Later in his life, Qin Shi Huang feared death and desperately sought the fabled elixir of life, visiting Zhifu Island several times in order to achieve this end. He even sent a Zhifu islander Xu Fu with ships carrying hundreds of young men and women in search of Mount Penglai, where the Eight Immortals lived. These people never returned, because they knew that if they returned without the promised elixir, they would surely be executed. Legends claim that they settled down on one of the Japanese islands, a view that many Chinese and Japanese people are familiar with today.
The emperor often took tours of major cities in his empire to inspect the efficiency of the bureaucracy and to symbolize the presence of Qin's prestige.
- The reason of Qingshihuang death
The emperor died while on one of his tours of Eastern China, on September 10, 210 BCE at the palace in Shaqiu, about two months away by road from the capital Xianyang. Reportedly, he died of swallowing mercury (poison)pills, made by his court scientists and doctors, which contained too much mercury. Ironically, these pills were meant to make Qin Shi Huang immortal. The "theory", devised by alchemists, was that if mercury could even absorb gold, then if eaten, it would give that person its own powers, making him immortal. Mercury compounds were mixed with some food so as to make it edible.

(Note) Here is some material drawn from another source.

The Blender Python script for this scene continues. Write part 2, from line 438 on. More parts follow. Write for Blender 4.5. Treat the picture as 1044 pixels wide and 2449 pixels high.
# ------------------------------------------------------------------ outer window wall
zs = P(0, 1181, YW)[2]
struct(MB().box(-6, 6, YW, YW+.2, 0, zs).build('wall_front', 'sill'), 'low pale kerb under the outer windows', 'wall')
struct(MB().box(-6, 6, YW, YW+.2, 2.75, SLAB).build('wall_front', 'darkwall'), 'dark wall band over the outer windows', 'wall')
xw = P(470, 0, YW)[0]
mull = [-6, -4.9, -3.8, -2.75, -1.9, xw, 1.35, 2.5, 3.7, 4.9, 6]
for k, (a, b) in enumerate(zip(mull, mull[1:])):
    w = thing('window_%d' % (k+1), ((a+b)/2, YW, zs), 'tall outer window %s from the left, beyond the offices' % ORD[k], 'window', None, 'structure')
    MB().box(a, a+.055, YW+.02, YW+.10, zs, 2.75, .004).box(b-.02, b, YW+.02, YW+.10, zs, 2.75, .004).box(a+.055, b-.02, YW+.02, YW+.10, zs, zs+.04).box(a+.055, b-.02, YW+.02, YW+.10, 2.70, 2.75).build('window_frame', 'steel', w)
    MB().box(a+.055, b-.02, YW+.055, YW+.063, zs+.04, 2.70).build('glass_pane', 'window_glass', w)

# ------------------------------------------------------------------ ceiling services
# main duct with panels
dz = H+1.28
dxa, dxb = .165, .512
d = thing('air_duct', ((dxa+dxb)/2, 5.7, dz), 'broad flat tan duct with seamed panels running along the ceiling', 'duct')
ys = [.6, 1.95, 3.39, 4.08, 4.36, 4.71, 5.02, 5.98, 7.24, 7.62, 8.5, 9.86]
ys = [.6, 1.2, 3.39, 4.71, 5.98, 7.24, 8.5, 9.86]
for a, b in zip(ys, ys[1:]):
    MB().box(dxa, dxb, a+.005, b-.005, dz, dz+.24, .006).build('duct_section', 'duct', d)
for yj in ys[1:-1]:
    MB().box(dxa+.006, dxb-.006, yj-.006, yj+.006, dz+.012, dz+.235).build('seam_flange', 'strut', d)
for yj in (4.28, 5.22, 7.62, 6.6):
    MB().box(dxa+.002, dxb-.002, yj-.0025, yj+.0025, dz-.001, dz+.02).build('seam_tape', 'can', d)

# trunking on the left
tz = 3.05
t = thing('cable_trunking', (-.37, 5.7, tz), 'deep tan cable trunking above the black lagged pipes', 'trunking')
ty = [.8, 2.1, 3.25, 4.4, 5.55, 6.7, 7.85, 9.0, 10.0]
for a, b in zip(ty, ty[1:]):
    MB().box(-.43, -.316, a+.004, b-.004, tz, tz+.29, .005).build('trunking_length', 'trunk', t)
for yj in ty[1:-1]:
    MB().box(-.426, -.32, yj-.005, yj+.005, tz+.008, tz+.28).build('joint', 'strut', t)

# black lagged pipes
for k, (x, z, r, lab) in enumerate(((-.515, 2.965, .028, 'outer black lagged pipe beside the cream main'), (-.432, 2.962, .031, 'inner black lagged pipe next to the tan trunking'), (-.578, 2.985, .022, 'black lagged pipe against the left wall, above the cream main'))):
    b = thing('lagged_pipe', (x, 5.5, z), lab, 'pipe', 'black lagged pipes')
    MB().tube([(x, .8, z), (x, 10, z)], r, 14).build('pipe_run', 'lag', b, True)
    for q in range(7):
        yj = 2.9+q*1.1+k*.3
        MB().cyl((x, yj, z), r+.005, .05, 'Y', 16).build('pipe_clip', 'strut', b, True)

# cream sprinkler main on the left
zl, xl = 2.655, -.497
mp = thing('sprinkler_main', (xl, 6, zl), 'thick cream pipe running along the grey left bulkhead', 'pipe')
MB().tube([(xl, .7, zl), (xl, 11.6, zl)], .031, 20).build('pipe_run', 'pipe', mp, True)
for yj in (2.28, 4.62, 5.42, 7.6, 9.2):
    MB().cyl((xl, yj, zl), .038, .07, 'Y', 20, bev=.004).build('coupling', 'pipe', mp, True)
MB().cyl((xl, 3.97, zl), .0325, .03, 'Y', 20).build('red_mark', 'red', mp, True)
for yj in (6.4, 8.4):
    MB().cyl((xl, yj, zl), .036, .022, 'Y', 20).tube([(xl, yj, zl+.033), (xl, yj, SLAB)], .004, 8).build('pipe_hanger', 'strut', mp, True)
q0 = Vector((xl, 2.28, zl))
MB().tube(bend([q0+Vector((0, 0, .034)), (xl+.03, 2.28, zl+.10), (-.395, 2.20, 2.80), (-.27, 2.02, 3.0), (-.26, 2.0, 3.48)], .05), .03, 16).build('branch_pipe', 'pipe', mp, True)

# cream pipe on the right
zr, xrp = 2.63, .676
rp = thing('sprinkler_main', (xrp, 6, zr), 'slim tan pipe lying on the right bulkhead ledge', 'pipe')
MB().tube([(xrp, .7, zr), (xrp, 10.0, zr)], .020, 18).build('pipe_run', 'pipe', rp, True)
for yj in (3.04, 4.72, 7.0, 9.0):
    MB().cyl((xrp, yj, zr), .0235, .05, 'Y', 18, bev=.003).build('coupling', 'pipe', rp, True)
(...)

Prime Minister Li Si, who accompanied him, was extremely worried that the news of his death could trigger a general uprising in the empire, given the brutal policies of the government, and the resentment of the population forced to work on Herculean projects such as the Great Wall in Northern China or the mausoleum of the emperor.
It would take two months for the government to reach the capital, and it would not be possible to stop the uprising. Li Si decided to hide the death of the emperor, and return to Xianyang. Most of the imperial entourage accompanying the emperor was left uninformed of the emperor's death, and each day Li Si entered the wagon where the emperor was supposed to be traveling in, pretending to discuss affairs of state. The secretive nature of the emperor while he was alive allowed this stratagem to work, and it did not raise doubts among his courtiers. Li Si also ordered that two carts containing rotten fish be carried immediately before and after the wagon of the emperor. The idea behind this was to prevent people from noticing the foul smell emanating from the wagon of the emperor, where his body was starting to decompose severely.
- Mausoleum of Qinshihuang
Qin Shi Huang was buried in his mausoleum. Located approximately 30 km outside of the present-day capital, X'ian of the Shaanxi province of modern China, the tomb remains a symbol of the infinite power and ego of China's first Emperor. The Chinese historian Sima Qian, writing a century after the First Emperor's death, wrote that it took 700,000 men to construct it. The British historian John Man points out that this figure is larger than any city of the world at that time and calculates that the foundations could have been built by 16,000 men in two years. Sima Qian's description of the tomb includes replicas of palaces and scenic towers, 'rare utensils and wonderful objects', 100 rivers made with mercury, representations of 'the heavenly bodies', and crossbows rigged to shoot anyone who tried to break in.
Recently discovered in 1974 by Chinese peasants who were drilling a well, the tomb of Qin Shi Huangdi proved to be one of the greatest archaeological finds in both historical importance and in sheer physical bulk. Archaeologists were uncertain when the excavations began of the great magnitude of this site. The although the tomb itself is, according to legend, very elaborate and beautiful, the center piece of Shi Huangdi's mausoleum is the terra-cotta army of approximately 8,000 life-sized men and horses.